• [Prompt]: Make an exact copy of all the material below, apart from the pictures.

• [3D scene scripts]:
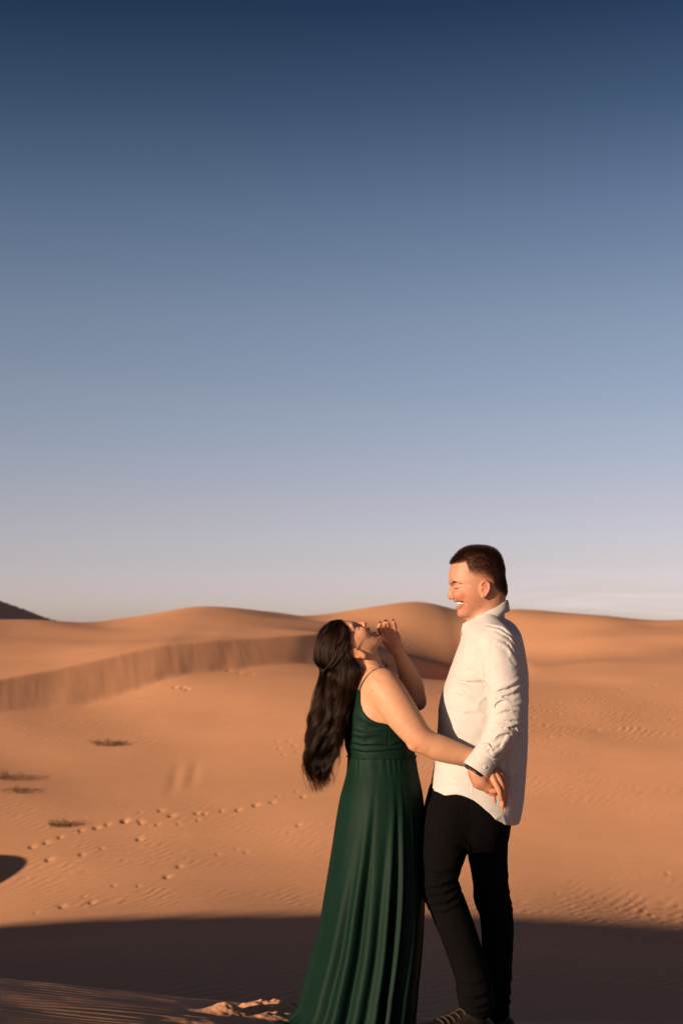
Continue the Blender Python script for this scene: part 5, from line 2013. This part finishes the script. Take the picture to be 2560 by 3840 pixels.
def shrub(px, py, wid, hgt, n, label, seed, lean=0.0, thick=0.006):
    rg = np.random.default_rng(seed)
    g = ground_hit(px, py)
    t = thing('desert_shrub', label, 'shrub', tuple(g), 'scrub growing on the dune slope')
    V, F, LV, LF = [], [], [], []
    for i in range(n):
        a = rg.uniform(0, 2 * math.pi)
        r = wid * math.sqrt(rg.uniform(0.02, 1))
        h = hgt * rg.uniform(0.45, 1.0) * (1 - 0.5 * (r / wid) ** 2)
        b = np.array([r * 0.45 * math.cos(a), r * 0.30 * math.sin(a), -0.04])
        e = np.array([r * math.cos(a) + lean * h, r * 0.7 * math.sin(a), h])
        m = 0.5 * (b + e) + np.array([rg.normal(0, 0.04), rg.normal(0, 0.04), 0.12 * h])
        pl = spline(np.array([b, m, e]), 7)
        v, f = tube(pl, np.linspace(thick, thick * 0.3, 7), 5)
        k = len(V)
        V += list(v)
        F += [tuple(k + x for x in q) for q in f]
        for j in range(5):
            c = pl[rg.integers(3, 7)] + rg.normal(0, 0.015, 3)
            d = rg.normal(0, 1, 3)
            d[2] = abs(d[2])
            d /= np.linalg.norm(d)
            s_ = np.cross(d, rg.normal(0, 1, 3))
            s_ /= np.linalg.norm(s_)
            L = rg.uniform(0.04, 0.09)
            k = len(LV)
            LV += [c, c + d * L * 0.5 + s_ * L * 0.11, c + d * L, c + d * L * 0.5 - s_ * L * 0.11]
            LF.append((k, k + 1, k + 2, k + 3))
    obj('stems', poly_mesh('stems', V, F), M_STEM, t)
    obj('leaves', poly_mesh('leaves', LV, LF), M_LEAF, t, smooth=False)


shrub(392, 2796, 0.60, 0.22, 60, 'low dry shrub beside its own dark shadow under the slip face', 5, 0.25)
shrub(222, 3104, 0.38, 0.24, 50, 'small tuft of dry scrub at the upper end of the footprint trail', 6, 0.2)
shrub(12, 2925, 0.60, 0.30, 50, 'straggly scrub cut by the left edge of the photo', 7, 0.2)
shrub(60, 2975, 0.45, 0.18, 40, 'thin flattened scrub just below the one cut by the left edge', 8, 0.3)
shrub(1432, 2500, 0.50, 0.34, 60, 'yellowish grass tuft showing behind the neck of the person in green', 9, 0.1)
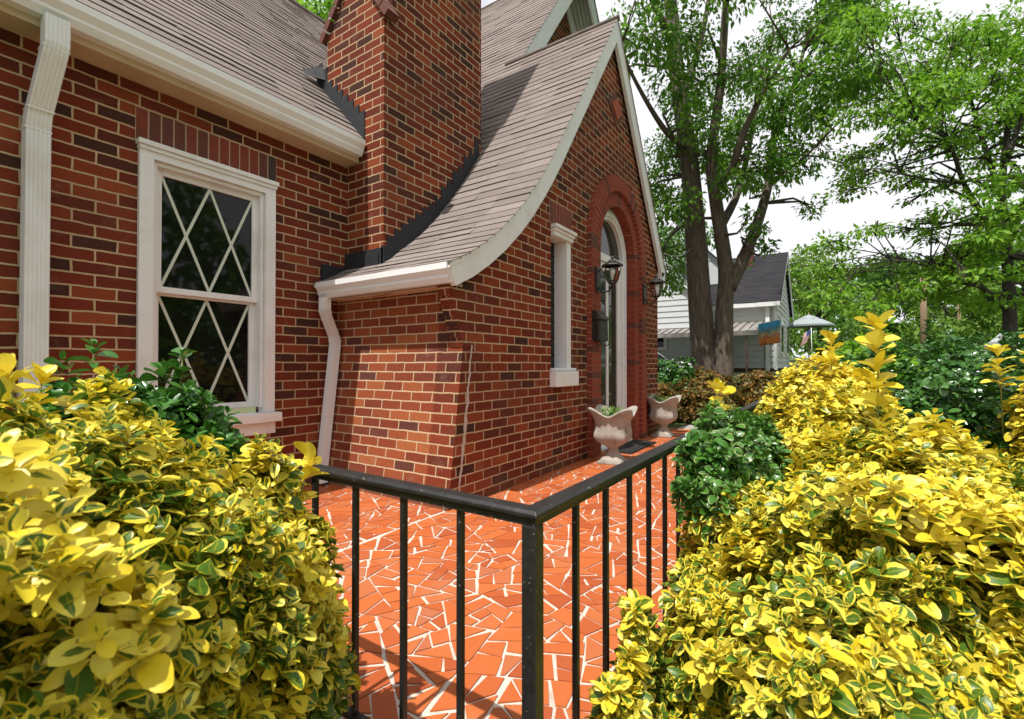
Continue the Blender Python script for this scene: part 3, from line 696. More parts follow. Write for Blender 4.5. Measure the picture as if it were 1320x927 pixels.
# ---- main window: double hung with diamond lattice
w = thing; win = None
mb = MB(); x0,x1,z0,z1,y = 1.115,1.965,.60,2.335,YM
mb.box(x0,x0+.075,y-.03,y+.06,z0+.02,z1-.09); mb.box(x1-.075,x1,y-.03,y+.06,z0+.02,z1-.09)           # casings
mb.box(x0,x1,y-.03,y+.06,z1-.09,z1-.02); mb.box(x0-.012,x1+.012,y-.055,y+.05,z1-.02,z1+.008)           # head + crown
mb.box(x0-.004,x1+.004,y-.042,y+.04,z1-.045,z1-.021)
mb.box(x0+.078,x0+.10,y-.004,y+.10,z0+.06,z1-.092); mb.box(x1-.10,x1-.078,y-.004,y+.10,z0+.06,z1-.092); mb.box(x0+.10,x1-.10,y-.004,y+.10,z1-.115,z1-.092)
win = part('window', mb, M['white'], bevel=.004)
mb = MB(); mb.box(x0-.035,x1+.035,y-.075,y+.06,z0-.05,z0+.018); mb.box(x0-.01,x1+.01,y-.028,y+.03,z0-.14,z0-.052); part('sill', mb, M['white'], win, bevel=.005)
def sash(xa, xb, za, zb, y, lat, parent, name='sash', rail=.04):
    mb = MB(); mb.box(xa,xa+rail,y,y+.035,za,zb); mb.box(xb-rail,xb,y,y+.035,za,zb); mb.box(xa+rail,xb-rail,y+.001,y+.034,za,za+rail); mb.box(xa+rail,xb-rail,y+.001,y+.034,zb-rail,zb)
    o = part(name, mb, M['white'], parent, bevel=.003)
    g = MB(); g.box(xa+rail-.002,xb-rail+.002,y+.018,y+.024,za+rail-.002,zb-rail+.002); part('pane', g, M['glass'], parent)
    l = MB(); X0,X1,Z0,Z1 = xa+rail,xb-rail,za+rail,zb-rail; xm = (X0+X1)/2
    def strip(a, b, dy):
        d = Vector((b[0]-a[0],b[1]-a[1])); n = Vector((-d.y,d.x)).normalized()*.0085
        q = [(a[0]+n.x,a[1]+n.y),(a[0]-n.x,a[1]-n.y),(b[0]-n.x,b[1]-n.y),(b[0]+n.x,b[1]+n.y)]
        l.poly([(x,y+.010+dy,z) for x,z in q])
        for i in range(4): l.poly([(q[i][0],y+.010+dy,q[i][1]),(q[(i+1)%4][0],y+.010+dy,q[(i+1)%4][1]),(q[(i+1)%4][0],y+.017,q[(i+1)%4][1]),(q[i][0],y+.017,q[i][1])])
    for k in range(lat):
        a = X0+(X1-X0)*k/lat; b = X0+(X1-X0)*(k+1)/lat
        strip((a,Z0),(b,Z1),0); strip((a,Z1),(b,Z0),.0012)
    part('lattice', l, M['lattice'], parent); return o
sash(x0+.10,x1-.10,1.43,z1-.115,y+.035,2,win); sash(x0+.10,x1-.10,z0+.06,1.455,y+.072,2,win)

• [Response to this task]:
Continue the Blender Python script for this scene: part 5, from line 2013. This part finishes the script. Take the picture to be 2560 by 3840 pixels.
def shrub(px, py, wid, hgt, n, label, seed, lean=0.0, thick=0.006):
    rg = np.random.default_rng(seed)
    g = ground_hit(px, py)
    t = thing('desert_shrub', label, 'shrub', tuple(g), 'scrub growing on the dune slope')
    V, F, LV, LF = [], [], [], []
    for i in range(n):
        a = rg.uniform(0, 2 * math.pi)
        r = wid * math.sqrt(rg.uniform(0.02, 1))
        h = hgt * rg.uniform(0.45, 1.0) * (1 - 0.5 * (r / wid) ** 2)
        b = np.array([r * 0.45 * math.cos(a), r * 0.30 * math.sin(a), -0.04])
        e = np.array([r * math.cos(a) + lean * h, r * 0.7 * math.sin(a), h])
        m = 0.5 * (b + e) + np.array([rg.normal(0, 0.04), rg.normal(0, 0.04), 0.12 * h])
        pl = spline(np.array([b, m, e]), 7)
        v, f = tube(pl, np.linspace(thick, thick * 0.3, 7), 5)
        k = len(V)
        V += list(v)
        F += [tuple(k + x for x in q) for q in f]
        for j in range(5):
            c = pl[rg.integers(3, 7)] + rg.normal(0, 0.015, 3)
            d = rg.normal(0, 1, 3)
            d[2] = abs(d[2])
            d /= np.linalg.norm(d)
            s_ = np.cross(d, rg.normal(0, 1, 3))
            s_ /= np.linalg.norm(s_)
            L = rg.uniform(0.04, 0.09)
            k = len(LV)
            LV += [c, c + d * L * 0.5 + s_ * L * 0.11, c + d * L, c + d * L * 0.5 - s_ * L * 0.11]
            LF.append((k, k + 1, k + 2, k + 3))
    obj('stems', poly_mesh('stems', V, F), M_STEM, t)
    obj('leaves', poly_mesh('leaves', LV, LF), M_LEAF, t, smooth=False)


shrub(392, 2796, 0.60, 0.22, 60, 'low dry shrub beside its own dark shadow under the slip face', 5, 0.25)
shrub(222, 3104, 0.38, 0.24, 50, 'small tuft of dry scrub at the upper end of the footprint trail', 6, 0.2)
shrub(12, 2925, 0.60, 0.30, 50, 'straggly scrub cut by the left edge of the photo', 7, 0.2)
shrub(60, 2975, 0.45, 0.18, 40, 'thin flattened scrub just below the one cut by the left edge', 8, 0.3)
shrub(1432, 2500, 0.50, 0.34, 60, 'yellowish grass tuft showing behind the neck of the person in green', 9, 0.1)
Continue the Blender Python script for this scene: part 3, from line 696. More parts follow. Write for Blender 4.5. Measure the picture as if it were 1320x927 pixels.
# ---- main window: double hung with diamond lattice
w = thing; win = None
mb = MB(); x0,x1,z0,z1,y = 1.115,1.965,.60,2.335,YM
mb.box(x0,x0+.075,y-.03,y+.06,z0+.02,z1-.09); mb.box(x1-.075,x1,y-.03,y+.06,z0+.02,z1-.09)           # casings
mb.box(x0,x1,y-.03,y+.06,z1-.09,z1-.02); mb.box(x0-.012,x1+.012,y-.055,y+.05,z1-.02,z1+.008)           # head + crown
mb.box(x0-.004,x1+.004,y-.042,y+.04,z1-.045,z1-.021)
mb.box(x0+.078,x0+.10,y-.004,y+.10,z0+.06,z1-.092); mb.box(x1-.10,x1-.078,y-.004,y+.10,z0+.06,z1-.092); mb.box(x0+.10,x1-.10,y-.004,y+.10,z1-.115,z1-.092)
win = part('window', mb, M['white'], bevel=.004)
mb = MB(); mb.box(x0-.035,x1+.035,y-.075,y+.06,z0-.05,z0+.018); mb.box(x0-.01,x1+.01,y-.028,y+.03,z0-.14,z0-.052); part('sill', mb, M['white'], win, bevel=.005)
def sash(xa, xb, za, zb, y, lat, parent, name='sash', rail=.04):
    mb = MB(); mb.box(xa,xa+rail,y,y+.035,za,zb); mb.box(xb-rail,xb,y,y+.035,za,zb); mb.box(xa+rail,xb-rail,y+.001,y+.034,za,za+rail); mb.box(xa+rail,xb-rail,y+.001,y+.034,zb-rail,zb)
    o = part(name, mb, M['white'], parent, bevel=.003)
    g = MB(); g.box(xa+rail-.002,xb-rail+.002,y+.018,y+.024,za+rail-.002,zb-rail+.002); part('pane', g, M['glass'], parent)
    l = MB(); X0,X1,Z0,Z1 = xa+rail,xb-rail,za+rail,zb-rail; xm = (X0+X1)/2
    def strip(a, b, dy):
        d = Vector((b[0]-a[0],b[1]-a[1])); n = Vector((-d.y,d.x)).normalized()*.0085
        q = [(a[0]+n.x,a[1]+n.y),(a[0]-n.x,a[1]-n.y),(b[0]-n.x,b[1]-n.y),(b[0]+n.x,b[1]+n.y)]
        l.poly([(x,y+.010+dy,z) for x,z in q])
        for i in range(4): l.poly([(q[i][0],y+.010+dy,q[i][1]),(q[(i+1)%4][0],y+.010+dy,q[(i+1)%4][1]),(q[(i+1)%4][0],y+.017,q[(i+1)%4][1]),(q[i][0],y+.017,q[i][1])])
    for k in range(lat):
        a = X0+(X1-X0)*k/lat; b = X0+(X1-X0)*(k+1)/lat
        strip((a,Z0),(b,Z1),0); strip((a,Z1),(b,Z0),.0012)
    part('lattice', l, M['lattice'], parent); return o
sash(x0+.10,x1-.10,1.43,z1-.115,y+.035,2,win); sash(x0+.10,x1-.10,z0+.06,1.455,y+.072,2,win)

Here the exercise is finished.